Continuity together with finite additivity implies countable additivity

I'm working through chapter 2 of Royden (4th ed.).

The problem is

Show that continuity together with finite additivity of measure implies countable additivity of measure.

My proof:

Let $\{F_k\}_{k=1}^\infty$ be a countable collection of disjoint measurable sets and define $E_n$ by $$E_1=F_1$$ $$E_k=E_{k-1}\cup F_k$$ for $k\geq 2$. So then $E_k\subset E_{k+1}$, where each $E_i$ is measurable. By construction we have, $$\bigcup_{k=1}^\infty F_k=\bigcup_{k=1}^\infty E_k.$$ Also, since the sets $F_i$ are disjoint, $$m(E_k)=m(F_1)+\dots+m(F_k).$$ Thus we have, \begin{align} m\left(\bigcup_{k=1}^\infty F_k\right)&=m\left(\bigcup_{k=1}^\infty E_k\right) \nonumber \\ &=\lim_{k\to\infty} m(E_k) \nonumber \\ &=\lim_{k\to\infty} m(F_1)+\cdots+m(F_k)\nonumber\\ &=\sum\limits_{k=1}^\infty m(F_k) \nonumber \end{align}

I've been working through this book and noticed that construction is used quite a bit and I'm wondering if anyone could give me any insight on determining how to construct the right set.

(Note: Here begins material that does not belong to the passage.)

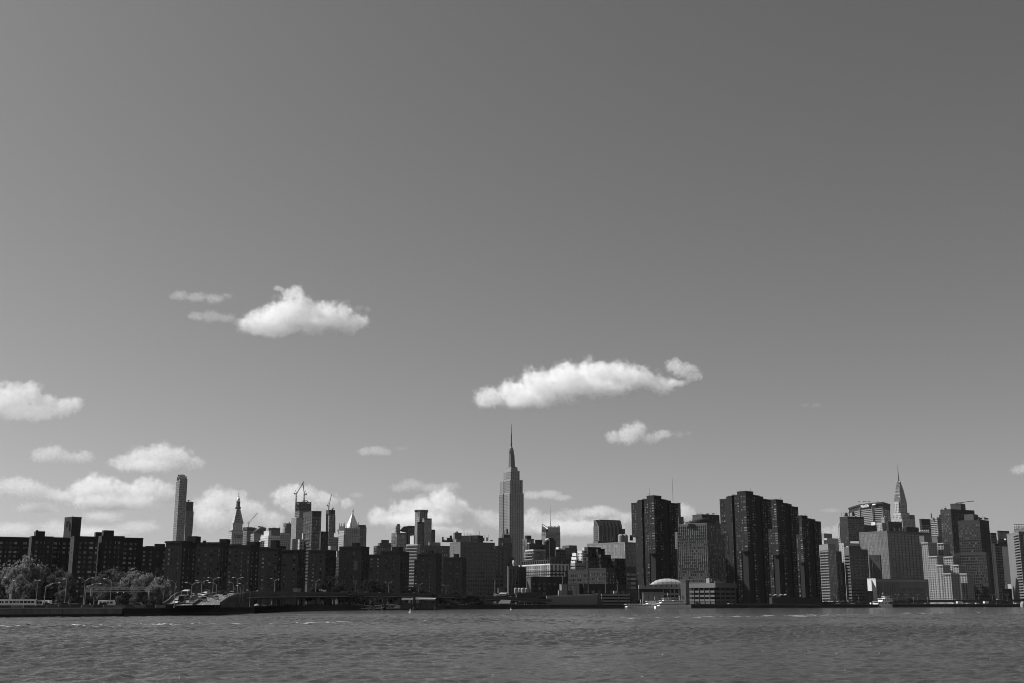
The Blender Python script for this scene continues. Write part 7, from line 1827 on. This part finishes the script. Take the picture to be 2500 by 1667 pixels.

I figured out the one above by trial and error with some reasoning, but I don't really have a clear approach.

Solution 1:

It seems that proof going in the aforementioned direction required converting disjoint sets to increasing sets.

Proving continuity given countable additivity requires converting increasing sets to disjoint sets.

I have a feeling that proofs such as these involve converting disjoint to increasing, increasing to decreasing, decreasing to disjoint and vice-versa.

Given continuity of measure, prove countable additivity to prove measure

Edit: Oh it looks like @Marek Ishtar gave the answer already "Disjoint sets are useful because of additivity while the inclusions (both upward and downward) because of continuity. Which form is better depends on the problem. I don't think there's much more to it than that."